Available data:
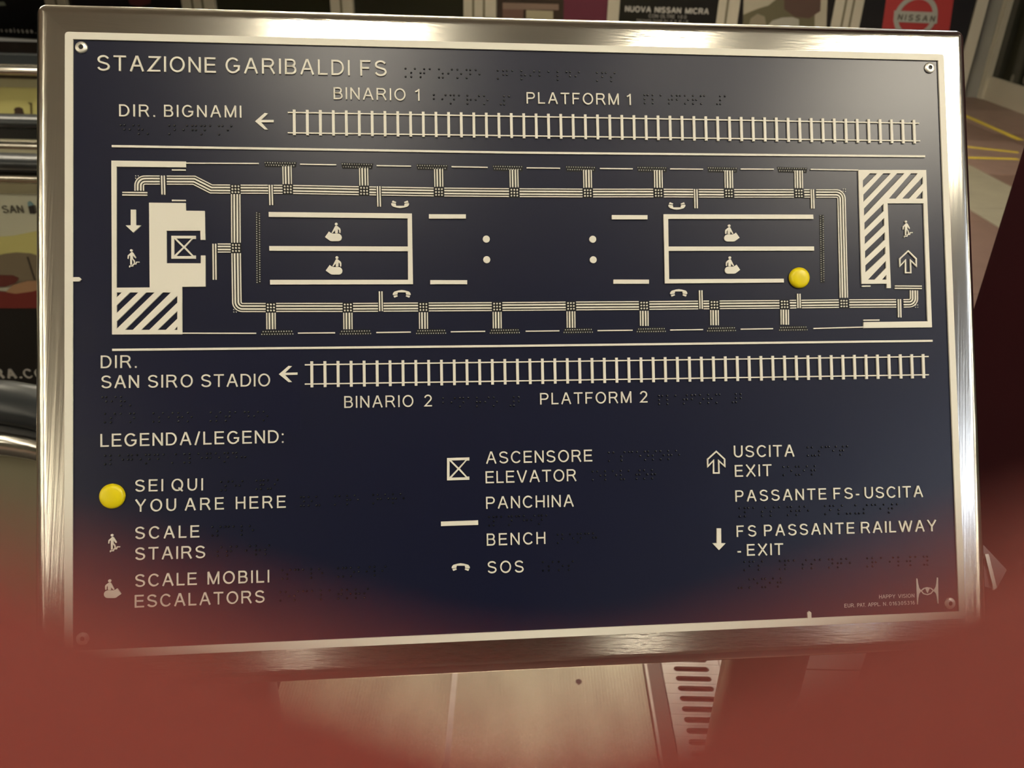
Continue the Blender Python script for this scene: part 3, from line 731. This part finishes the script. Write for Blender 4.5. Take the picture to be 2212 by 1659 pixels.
JT = (509, 622, 786.6, 948.2, 1110.8, 1269.3, 1422, 1574, 1725)
BT = (585.5, 818.6, 1502.8, 1754.3)
path([(301.5, 412.5), (301.5, 389.6), (345.5, 389.6)]); path([(361, 389.8), (420, 390), (457, 408.8), (497.5, 409)])
seg_path(JT[1:], BT, (520.5, 1762), yt)
path([(1762, 418.5), (1816.5, 418.6), (1822, 643.5)])
for j in JT: junction(j, yt(j))
for j, x in zip(JT[1:], (621, 786.3, 948, 1110.6, 1269.2, 1422, 1574, 1725)):
    y0 = {621: 360, 786.3: 363.8}.get(x, yt(j) - 49.5)
    path([(x - .8, y0), (x, yt(j) - 11.5)])
yb = interp([(524, 664.5), (585.5, 664.4), (751.5, 664.4), (914.6, 663.4), (1073.6, 662.5), (1233, 661.2), (1391, 660.2), (1542.7, 658.8), (1694.2, 657.6), (1822.4, 656), (1930, 655.5), (1962, 655.6)])
JB = (585.5, 751.5, 914.6, 1073.6, 1233, 1391, 1542.7, 1694.2, 1822.4)
BB = (822.7, 1513.3, 1725)
path([(510.5, 547.5), (512.2, 664.5), (574, 664.6)]); path([(509.6, 420), (510.2, 524.5)])
seg_path(JB[1:], BB, (597, 1928), yb)
path([(1951, 655.5), (1973.4, 655.2), (1973, 627.5)])
path([(1928, 655.5), (1934.5, 655.5)])
for j in JB: junction(j, yb(j))
junction(510.2, 536); path([(471, 536.2), (498.6, 536.2)])
for j in JB[:-1]: path([(j, yb(j) + 11.5), (j + .4, yb(j) + 47 - (3 if j > 1300 else 0))])
for a, b in (((352.6, 380), (353.6, 421)), ((585, 400), (586.3, 443.5)), ((818, 403), (819.2, 447)), ((1502.3, 409), (1503.2, 450.5)), ((1753.8, 409.5), (1755, 451)), ((822.3, 629.8), (823.2, 672.5)), ((1513, 627.5), (1513.8, 667.5)), ((1724.6, 634.8), (1725.4, 665.8)), ((1941.7, 646.5), (1942.6, 686)),
             ((463.5, 527), (464.3, 604.5)), ((265, 419), (319, 419.6)), ((1932, 620.6), (1990, 621))):
    path([a, b], 2)
for x, y in ((296.5, 383), (1822.8, 411.5), (508, 671.5), (1979, 661.5)):
    c = SP.px(x, y); mb = MB()
    for i in (-1, 1):
        for j in (-1, 1): SP.prism(mb, [circ((c[0] + i * .0008, c[1] + j * .0008), .00036, 6)], 0, RZ * .8)
    mb.build('corner_dots', M['dot'], sign, kind='stuff')
for s in (((372, 368), (402, 368.2)), ((372, 433.6), (402, 434)), ((1863.8, 692), (1898.4, 691.6)), ((1860.4, 618.7), (1879, 618.5))):
    rib('wall_dash', [s], .0009)

# building plans at the two ends
def shape(name, loops, label=None, h=RZ + .0002, m='white', h0=0):
    o = SP.prism(MB(), [[SP.px(*p) for p in lp] for lp in loops], h0, h).build(name, M[m], sign)
    if label: o['label'] = label
    return o
L = 500
def c4(x, y): return (x / 2.9493, 500 + y / 2.9493)
holes = [[c4(*p) for p in h] for h in (
    [(747, 390), (780, 390), (747, 422)], [(747, 472), (832, 390), (885, 390), (747, 522)], [(747, 575), (935, 390), (988, 390), (747, 622)],
    [(800, 628), (1040, 390), (1092, 390), (850, 628)], [(903, 628), (1133, 410), (1133, 455), (955, 628)], [(1008, 628), (1133, 508), (1133, 557), (1060, 628)], [(1112, 628), (1133, 607), (1133, 628)])]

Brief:
Quote the preceding listing precisely and completely, omitting its images.

Exercise response:
Continue the Blender Python script for this scene: part 3, from line 731. This part finishes the script. Write for Blender 4.5. Take the picture to be 2212 by 1659 pixels.
JT = (509, 622, 786.6, 948.2, 1110.8, 1269.3, 1422, 1574, 1725)
BT = (585.5, 818.6, 1502.8, 1754.3)
path([(301.5, 412.5), (301.5, 389.6), (345.5, 389.6)]); path([(361, 389.8), (420, 390), (457, 408.8), (497.5, 409)])
seg_path(JT[1:], BT, (520.5, 1762), yt)
path([(1762, 418.5), (1816.5, 418.6), (1822, 643.5)])
for j in JT: junction(j, yt(j))
for j, x in zip(JT[1:], (621, 786.3, 948, 1110.6, 1269.2, 1422, 1574, 1725)):
    y0 = {621: 360, 786.3: 363.8}.get(x, yt(j) - 49.5)
    path([(x - .8, y0), (x, yt(j) - 11.5)])
yb = interp([(524, 664.5), (585.5, 664.4), (751.5, 664.4), (914.6, 663.4), (1073.6, 662.5), (1233, 661.2), (1391, 660.2), (1542.7, 658.8), (1694.2, 657.6), (1822.4, 656), (1930, 655.5), (1962, 655.6)])
JB = (585.5, 751.5, 914.6, 1073.6, 1233, 1391, 1542.7, 1694.2, 1822.4)
BB = (822.7, 1513.3, 1725)
path([(510.5, 547.5), (512.2, 664.5), (574, 664.6)]); path([(509.6, 420), (510.2, 524.5)])
seg_path(JB[1:], BB, (597, 1928), yb)
path([(1951, 655.5), (1973.4, 655.2), (1973, 627.5)])
path([(1928, 655.5), (1934.5, 655.5)])
for j in JB: junction(j, yb(j))
junction(510.2, 536); path([(471, 536.2), (498.6, 536.2)])
for j in JB[:-1]: path([(j, yb(j) + 11.5), (j + .4, yb(j) + 47 - (3 if j > 1300 else 0))])
for a, b in (((352.6, 380), (353.6, 421)), ((585, 400), (586.3, 443.5)), ((818, 403), (819.2, 447)), ((1502.3, 409), (1503.2, 450.5)), ((1753.8, 409.5), (1755, 451)), ((822.3, 629.8), (823.2, 672.5)), ((1513, 627.5), (1513.8, 667.5)), ((1724.6, 634.8), (1725.4, 665.8)), ((1941.7, 646.5), (1942.6, 686)),
             ((463.5, 527), (464.3, 604.5)), ((265, 419), (319, 419.6)), ((1932, 620.6), (1990, 621))):
    path([a, b], 2)
for x, y in ((296.5, 383), (1822.8, 411.5), (508, 671.5), (1979, 661.5)):
    c = SP.px(x, y); mb = MB()
    for i in (-1, 1):
        for j in (-1, 1): SP.prism(mb, [circ((c[0] + i * .0008, c[1] + j * .0008), .00036, 6)], 0, RZ * .8)
    mb.build('corner_dots', M['dot'], sign, kind='stuff')
for s in (((372, 368), (402, 368.2)), ((372, 433.6), (402, 434)), ((1863.8, 692), (1898.4, 691.6)), ((1860.4, 618.7), (1879, 618.5))):
    rib('wall_dash', [s], .0009)

# building plans at the two ends
def shape(name, loops, label=None, h=RZ + .0002, m='white', h0=0):
    o = SP.prism(MB(), [[SP.px(*p) for p in lp] for lp in loops], h0, h).build(name, M[m], sign)
    if label: o['label'] = label
    return o
L = 500
def c4(x, y): return (x / 2.9493, 500 + y / 2.9493)
holes = [[c4(*p) for p in h] for h in (
    [(747, 390), (780, 390), (747, 422)], [(747, 472), (832, 390), (885, 390), (747, 522)], [(747, 575), (935, 390), (988, 390), (747, 622)],
    [(800, 628), (1040, 390), (1092, 390), (850, 628)], [(903, 628), (1133, 410), (1133, 455), (955, 628)], [(1008, 628), (1133, 508), (1133, 557), (1060, 628)], [(1112, 628), (1133, 607), (1133, 628)])]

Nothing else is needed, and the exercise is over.